The audacious vision not withstanding, it was also important to recognize that 10 years ago, or even today, there is not a budgeted line item for “marketing orchestration” software. They went after existing budgets—in the email space, but also increasingly in the website verticals. The vision helped sell the product (“Heads of marketing are conductors!”) but the money came out of existing spend for things like email marketing.

Get the analysts behind you early.
In the B2B enterprise software industry, buyers have tended to gravitate toward third-party validators in order to make purchasing decisions. The Gartners and Forresters of the world still have an important role to play, and getting them behind you early to see that audacious vision of where the company—and the market—is going helps the analysts shape their view of the rapidly evolving markets that many software companies play in. Proactive outreach, getting them to understand the vision and specific case studies are the keys to the castle, said Olrich. To this day, Responsys remains a top darling of analysts.

Culture builders > Traditional managers.
Olrich felt passionately about the profile of who they hired.

“Always bet on high aptitude and culture fit vs. the right experience,” he said.

Many of the new hires in the sales organization (Olrich vehemently opposes the idea that sales and marketing are two different things: “If you don’t think marketing is trying to help sell, that’s a problem”) had a specific pedigree: recent grad from a top 20 college, played varsity sports and driven to succeed.

“You hire a guy who played soccer at Stanford and he loves it and then he tells the upcoming graduates to apply for a job. We ended up having a lot of lacrosse guys because of that type of referral—and they were star performers.”

Creating reps > Hiring reps.
Responsys had both inside and outside sales reps, with outside reps tending to be more experienced and more highly compensated. Rather than trying to recruit outside reps Responsys created a training program that provided an 18-month pathway to getting promoted from the internal BDR role to an outside sales rep.

“Lateral hires of outside reps are a mixed bag,” Olrich said. “They are expensive, not always the top performer (since they are on the market) and they can take a while to teach how to sell your product.”

The internal promotion strategy removed those worries from the table while also giving new recruits a clear path to a $200,000 OTE before they were 25 years old. Training programs were online and self-paced, and included: managing constructive tension, teaching for differentiation, negotiation, storytelling and ROI modeling.
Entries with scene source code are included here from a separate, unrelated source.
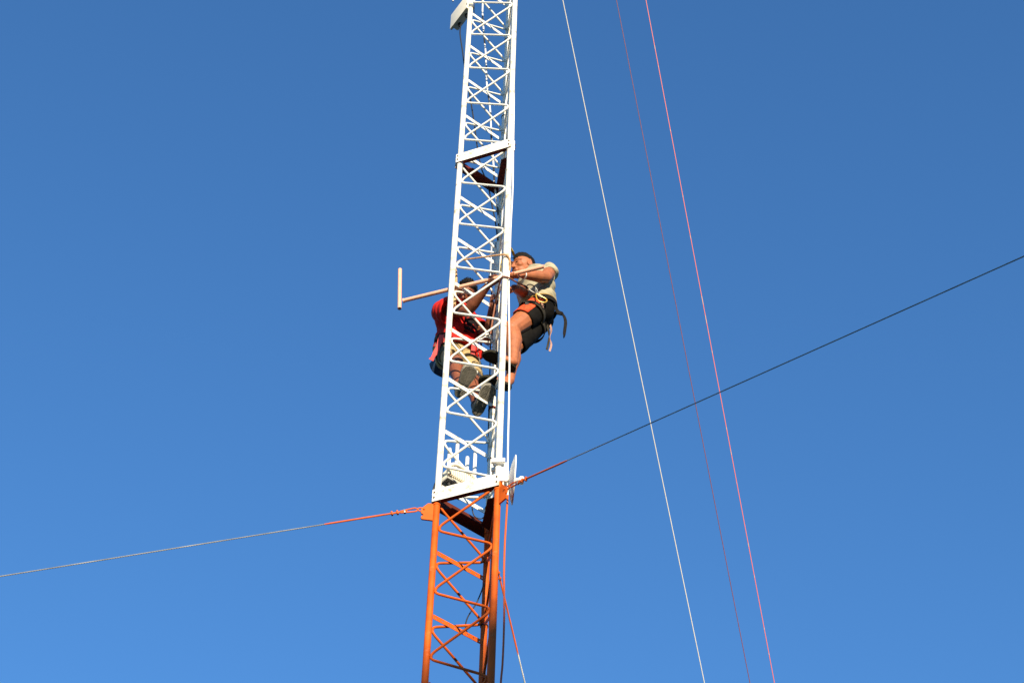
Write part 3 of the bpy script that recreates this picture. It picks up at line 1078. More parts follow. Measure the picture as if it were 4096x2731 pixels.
def face_bits(o, c, F, Lf, U):
    for s in (-1, 1):
        bm = bmesh.new()
        pts = [c + F * f + Lf * s * l + U * u for f, l, u in ((0.0985, 0.014, 0.036), (0.097, 0.030, 0.044), (0.083, 0.052, 0.040))]
        tube(bm, spline(pts, 4), [0.0035, 0.0045, 0.0048, 0.005, 0.005, 0.0045, 0.004, 0.003, 0.002], 8)
        link('eyebrow', bm_mesh('eyebrow', bm, HAIR), o)
        bm = bmesh.new()
        ellip(bm, c + F * 0.0825 + Lf * s * 0.033 + U * 0.010, F * 0.010, Lf * 0.014, U * 0.0075, 2)
        link('eyelid', bm_mesh('eyelid', bm, o.data.materials[0], True, None), o)
        bm = bmesh.new()
        pts = [c + F * f + Lf * s * l + U * u for f, l, u in ((0.089, 0.021, 0.006), (0.0925, 0.033, 0.0045), (0.085, 0.046, 0.007))]
        tube(bm, spline(pts, 4), 0.0022, 6)
        link('lashes', bm_mesh('lashes', bm, HAIR), o)


def hair(parent, c, F, Lf, U, seed, thick=1.0, curl=1.0, fade=0.0):
    bm = bmesh.new()
    nu, nv = 56, 30
    cc = c + F * -0.008 + U * 0.022
    grid = []
    for j in range(nv + 1):
        row = []
        for i in range(nu):
            th = PI * j / nv
            ph = 2 * PI * i / nu
            f, l, u = math.sin(th) * math.cos(ph), math.sin(th) * math.sin(ph), math.cos(th)
            thr = (0.20 + 0.38 * f - 0.10 * (1 - abs(l))) if f > 0 else (0.10 + 0.80 * f)
            thr += fade * abs(l) * (f > -0.5)
            k = max(-0.2, min(1.0, (u - thr) / 0.22))
            nn = noise.noise(V((f, l, u)) * 7 * curl + V((seed, 0, 0))) * 0.7 + noise.noise(V((f, l, u)) * 17 * curl + V((seed, 3, 0))) * 0.5
            d = 1.0 + (0.035 + 0.15 * thick * max(0, u)) * k + 0.07 * nn * max(0, k) if k > 0 else 0.93 + 0.07 * (k + 0.2) / 0.2
            row.append(bm.verts.new(cc + (F * f * 0.096 + Lf * l * 0.076 + U * u * 0.096) * d))
        grid.append(row)
    for j in range(nv):
        for i in range(nu):
            bm.faces.new((grid[j][i], grid[j][(i + 1) % nu], grid[j + 1][(i + 1) % nu], grid[j + 1][i]))
    rnd = random.Random(seed)
    for k in range(int(560 * curl)):   # loose locks break up the outline
        v = V((rnd.gauss(0, 1), rnd.gauss(0, 1), rnd.gauss(0.5, 0.8))).normalized()
        f, l, u = v
        thr = (0.28 + 0.38 * f) if f > 0 else (0.18 + 0.80 * f)
        if u < thr + 0.05 + fade * abs(l):
            continue
        p = cc + (F * f * 0.096 + Lf * l * 0.076 + U * u * 0.096) * (1.03 + 0.12 * thick * max(0, u))
        out = (F * f + Lf * l + U * u)
        d = (out * 0.35 + F * 0.9 * (f > -0.2) - U * 0.5 * (f < -0.2) + V((rnd.gauss(0, .5), rnd.gauss(0, .5), rnd.gauss(0, .5))) * curl * 0.8).normalized()
        ln = rnd.uniform(0.012, 0.026)
        tube(bm, [p - out * 0.008, p + d * ln * 0.5, p + d * ln + out * -0.003], [0.0030, 0.0026, 0.0006], 5)
    return link('hair', bm_mesh('hair', bm, HAIR, True, None), parent)


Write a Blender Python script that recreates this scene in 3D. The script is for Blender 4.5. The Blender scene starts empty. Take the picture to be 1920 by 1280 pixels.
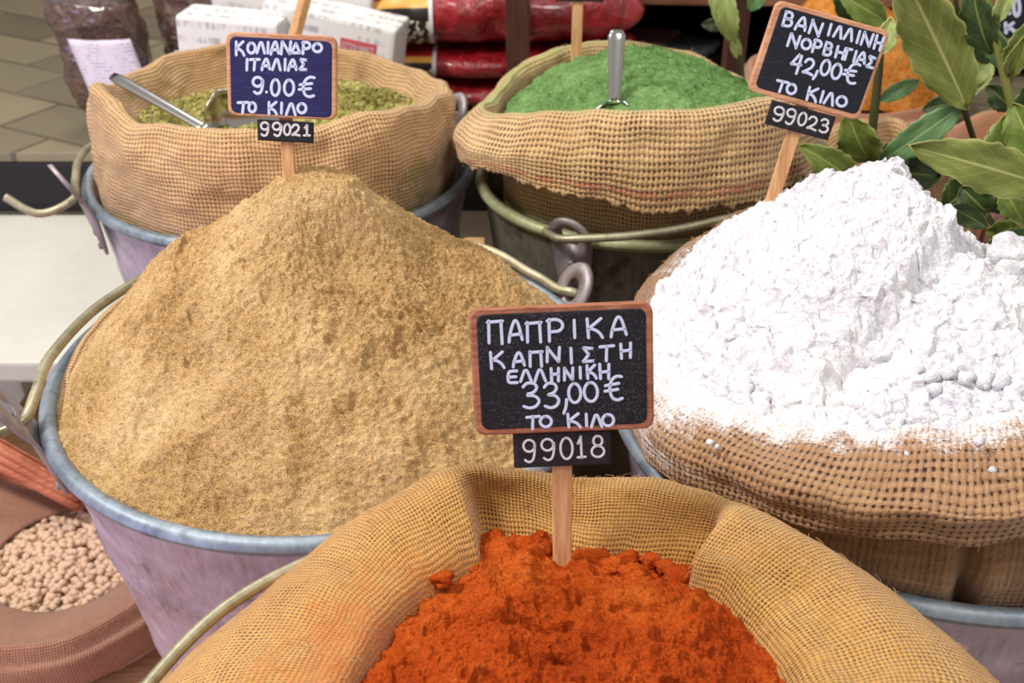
import bpy, bmesh, math, random
import numpy as np
from mathutils import Vector, Matrix
random.seed(7); RNG = np.random.default_rng(7)
PI = math.pi
SC = bpy.context.scene; COL = SC.collection

# ------------------------------------------------------------------ camera, world, lights, exposure
# heights are measured from the bucket rims (z = 0); everything is lifted by LIFT at the end so the floor is z = 0
LIFT = 0.80
FPX = 2000.0; PITCH = math.radians(31.2); CAMZ = 0.327
cam_d = bpy.data.cameras.new('camera'); cam = bpy.data.objects.new('camera', cam_d); COL.objects.link(cam)
cam.location = (0, 0, CAMZ + LIFT); cam.rotation_euler = (PI/2 - PITCH, 0, 0)
cam_d.sensor_width = 36.0; cam_d.lens = FPX/1920*36; cam_d.clip_start = .01; cam_d.clip_end = 60
cam_d.dof.use_dof = True; cam_d.dof.focus_distance = .46; cam_d.dof.aperture_fstop = 17
SC.camera = cam
SC.view_settings.view_transform = 'Standard'; SC.view_settings.look = 'None'
SC.view_settings.gamma = 1; SC.view_settings.use_curve_mapping = False
SC.view_settings.exposure = 0.1
w = bpy.data.worlds.new('shop_air'); SC.world = w; w.use_nodes = True
w.node_tree.nodes['Background'].inputs[0].default_value = (1.0, .96, .93, 1)
w.node_tree.nodes['Background'].inputs[1].default_value = .40
def area(name, loc, aim, size, power, col):
    d = bpy.data.lights.new(name, 'AREA'); d.shape = 'DISK'; d.size = size; d.energy = power; d.color = col
    o = bpy.data.objects.new(name, d); COL.objects.link(o); o.location = Vector(loc) + Vector((0, 0, LIFT))
    o.rotation_euler = (Vector(aim) - Vector(loc)).to_track_quat('-Z', 'Y').to_euler(); return o
area('unseen_overhead_light', (-.85, .34, 1.15), (0, .5, 0), .28, 17, (1, .96, .90))  # unseen key light from the upper left
area('unseen_overhead_light', (.45, -.15, 1.35), (.1, .6, 0), .45, 8, (1, .94, .88))  # added front fill that brightens the sack fronts, no visible source
area('unseen_overhead_light', (-.45, 1.35, 1.5), (-.3, 1.0, -.1), .4, 9, (1, .95, .90))  # unseen light over the rear counter
area('violet_tube_lamp', (-.95, -.25, .05), (-.1, .45, -.1), .5, 3.6, (.66, .50, 1.0))

# ------------------------------------------------------------------ helpers
def srgb(r, g, b):
    f = lambda c: (c/12.92 if c <= .04045 else ((c+.055)/1.055)**2.4)
    return (f(r/255), f(g/255), f(b/255), 1)
def ray(u, v):
    x = (u-960)/FPX; y = -(v-640)/FPX
    return np.array([x, math.cos(PITCH)+y*math.sin(PITCH), -math.sin(PITCH)+y*math.cos(PITCH)])
def at_y(u, v, Y):
    d = ray(u, v); return np.array([0, 0, CAMZ]) + d*(Y/d[1])
def hash3(i, j, k):
    n = (i.astype(np.int64)*374761393 + j.astype(np.int64)*668265263 + k.astype(np.int64)*2147483647) & 0x7fffffff
    n = ((n ^ (n >> 13))*1274126177) & 0x7fffffff
    n = ((n ^ (n >> 16))*1911520717) & 0x7fffffff
    return (n & 0xfffff)/float(0xfffff)
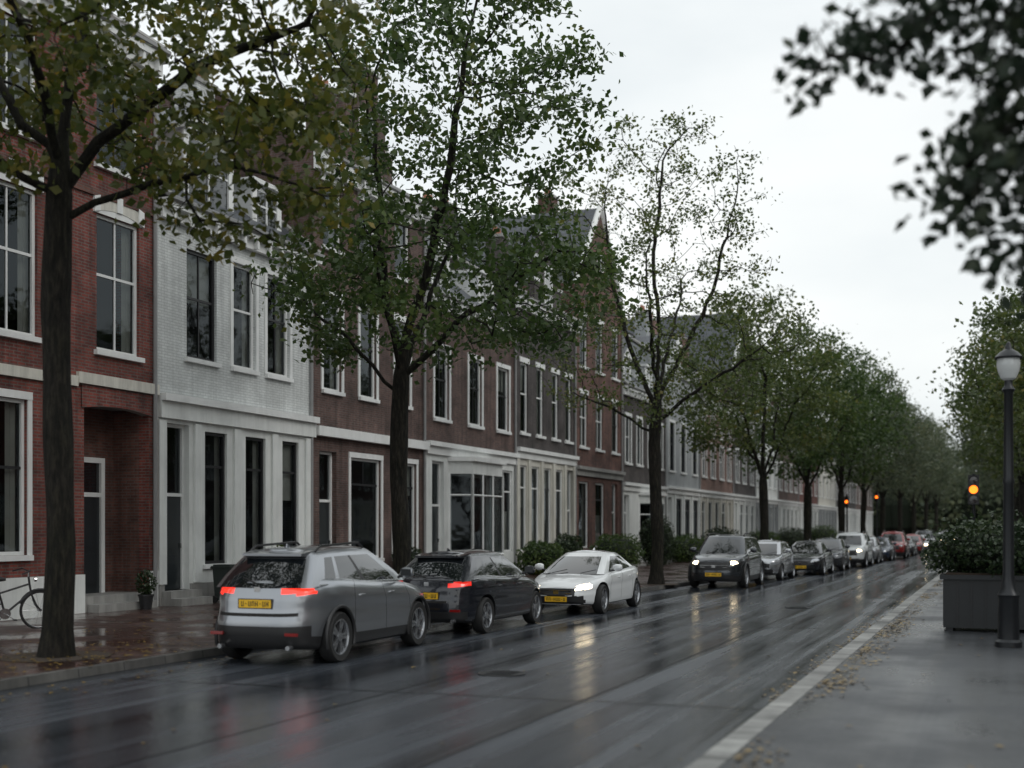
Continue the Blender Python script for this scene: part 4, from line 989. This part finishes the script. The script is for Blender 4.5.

Challengers > Relationship builders.
Olrich was using the challenger sales methodology long before Dixon and Adamson published “The Challenger Sale” in 2011.

“I was mad when that book came out, because if everyone sells like we can’t gain an unfair advantage in our sales methodology,” said Olrich.

Olrich said that their reps always sold against the status quo and made prospects acknowledge their problem with maintaining that status quo before giving them an idea of where that vision of solving the solution could be. The prospect is uncomfortable not knowing how to solve the problem and they attach to the vision for the solution. Now you provide the solution itself.              

Internal marketing  is more important than outside marketing.
Perhaps the most interesting point that Olrich made had to do with the importance of frequently communicating to the internal team. Not only was there a consistency of message factor, but internal emails highlighted how the culture was helping the company grow.

That’s all the pearls of wisdom that I have to share from Scott Olrich. Now I’m going to go email the company an update on marketing initiatives!